Data block:
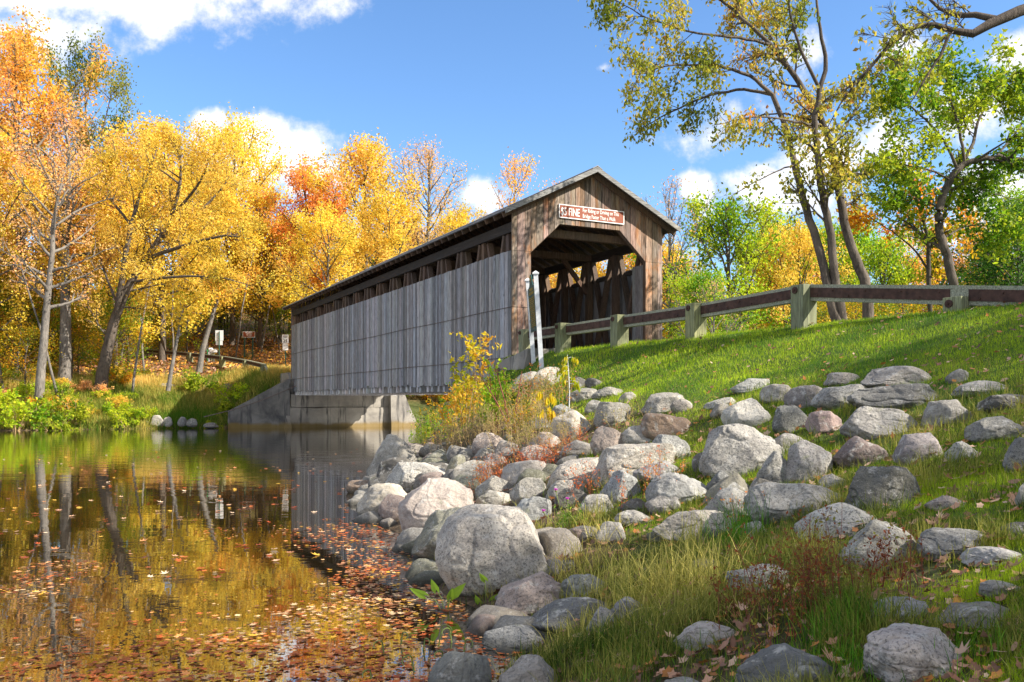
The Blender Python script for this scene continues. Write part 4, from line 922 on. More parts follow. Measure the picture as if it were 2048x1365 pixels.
hero('tree', 'tree with a curved brown trunk and green crown bending to the right edge', [
  ([(1925,640,0,1),(1912,600,0),(1905,560,0),(1893,510,0),(1880,470,0),(1876,430,0),(1886,390,0),(1905,350,0),(1928,328,0),(1960,318,-.1),(2010,316,-.2),(2070,322,-.3)], [.19,.17,.165,.16,.155,.15,.14,.13,.12,.10,.09,.07], 12, 2.0),
  ([(1925,330,0),(1945,290,.3),(1960,230,.6),(1990,180,.8),(2020,140,1)], [.07,.06,.045,.03,.015], 16, 1.7),
  ([(1915,340,0),(1890,280,-.3),(1850,240,-.5),(1810,200,-.7),(1780,165,-.8)], [.06,.05,.04,.025,.012], 16, 1.7),
  ([(1930,328,0),(1920,260,0),(1900,200,.1),(1890,150,.2),(1880,110,.2)], [.06,.05,.035,.025,.012], 14, 1.6),
  ([(1990,316,0),(2030,270,.4),(2060,220,.6)], [.05,.035,.02], 10, 1.5),
  ([(1900,360,0),(1860,340,-.5),(1810,330,-.8),(1760,310,-1)], [.045,.035,.025,.012], 12, 1.4),
  ([(1880,420,0),(1850,400,.5),(1810,395,.8),(1770,380,1)], [.035,.028,.02,.012], 12, 1.5),
  ([(1884,480,0),(1920,455,.6),(1960,450,1),(2010,460,1.3)], [.04,.03,.02,.012], 12, 1.5),
  ([(1905,350,0),(1940,370,.6),(1990,390,1),(2040,400,1.3)], [.04,.03,.02,.012], 12, 1.5)],
  25.0, 32, 0, 0, 'green', .15, 32, (1925, 630), M_bark, 2, .13, .2, .25, 0)
hero('tree', 'small tree with a slim dark trunk and yellow brown leaves beside the curved trunk', [
  ([(1862,640,0,1),(1860,600,0),(1856,560,0),(1858,500,0),(1850,450,0),(1835,400,0),(1815,340,0)], [.11,.10,.095,.09,.075,.05,.02], 16, 1.6),
  ([(1856,540,0),(1830,500,.2),(1795,470,.4),(1750,440,.5),(1710,420,.5)], [.05,.04,.03,.02,.012], 12, 1.3),
  ([(1856,500,0),(1890,460,.2),(1920,440,.4),(1960,430,.5)], [.05,.04,.03,.015], 10, 1.2)],
  29.0, 33, 0, 0, 'mix', .16, 24, (1860, 630), M_barkd, 2, .16, .2, .25, 0)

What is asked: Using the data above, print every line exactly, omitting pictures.

Written answer:
The Blender Python script for this scene continues. Write part 4, from line 922 on. More parts follow. Measure the picture as if it were 2048x1365 pixels.
hero('tree', 'tree with a curved brown trunk and green crown bending to the right edge', [
  ([(1925,640,0,1),(1912,600,0),(1905,560,0),(1893,510,0),(1880,470,0),(1876,430,0),(1886,390,0),(1905,350,0),(1928,328,0),(1960,318,-.1),(2010,316,-.2),(2070,322,-.3)], [.19,.17,.165,.16,.155,.15,.14,.13,.12,.10,.09,.07], 12, 2.0),
  ([(1925,330,0),(1945,290,.3),(1960,230,.6),(1990,180,.8),(2020,140,1)], [.07,.06,.045,.03,.015], 16, 1.7),
  ([(1915,340,0),(1890,280,-.3),(1850,240,-.5),(1810,200,-.7),(1780,165,-.8)], [.06,.05,.04,.025,.012], 16, 1.7),
  ([(1930,328,0),(1920,260,0),(1900,200,.1),(1890,150,.2),(1880,110,.2)], [.06,.05,.035,.025,.012], 14, 1.6),
  ([(1990,316,0),(2030,270,.4),(2060,220,.6)], [.05,.035,.02], 10, 1.5),
  ([(1900,360,0),(1860,340,-.5),(1810,330,-.8),(1760,310,-1)], [.045,.035,.025,.012], 12, 1.4),
  ([(1880,420,0),(1850,400,.5),(1810,395,.8),(1770,380,1)], [.035,.028,.02,.012], 12, 1.5),
  ([(1884,480,0),(1920,455,.6),(1960,450,1),(2010,460,1.3)], [.04,.03,.02,.012], 12, 1.5),
  ([(1905,350,0),(1940,370,.6),(1990,390,1),(2040,400,1.3)], [.04,.03,.02,.012], 12, 1.5)],
  25.0, 32, 0, 0, 'green', .15, 32, (1925, 630), M_bark, 2, .13, .2, .25, 0)
hero('tree', 'small tree with a slim dark trunk and yellow brown leaves beside the curved trunk', [
  ([(1862,640,0,1),(1860,600,0),(1856,560,0),(1858,500,0),(1850,450,0),(1835,400,0),(1815,340,0)], [.11,.10,.095,.09,.075,.05,.02], 16, 1.6),
  ([(1856,540,0),(1830,500,.2),(1795,470,.4),(1750,440,.5),(1710,420,.5)], [.05,.04,.03,.02,.012], 12, 1.3),
  ([(1856,500,0),(1890,460,.2),(1920,440,.4),(1960,430,.5)], [.05,.04,.03,.015], 10, 1.2)],
  29.0, 33, 0, 0, 'mix', .16, 24, (1860, 630), M_barkd, 2, .16, .2, .25, 0)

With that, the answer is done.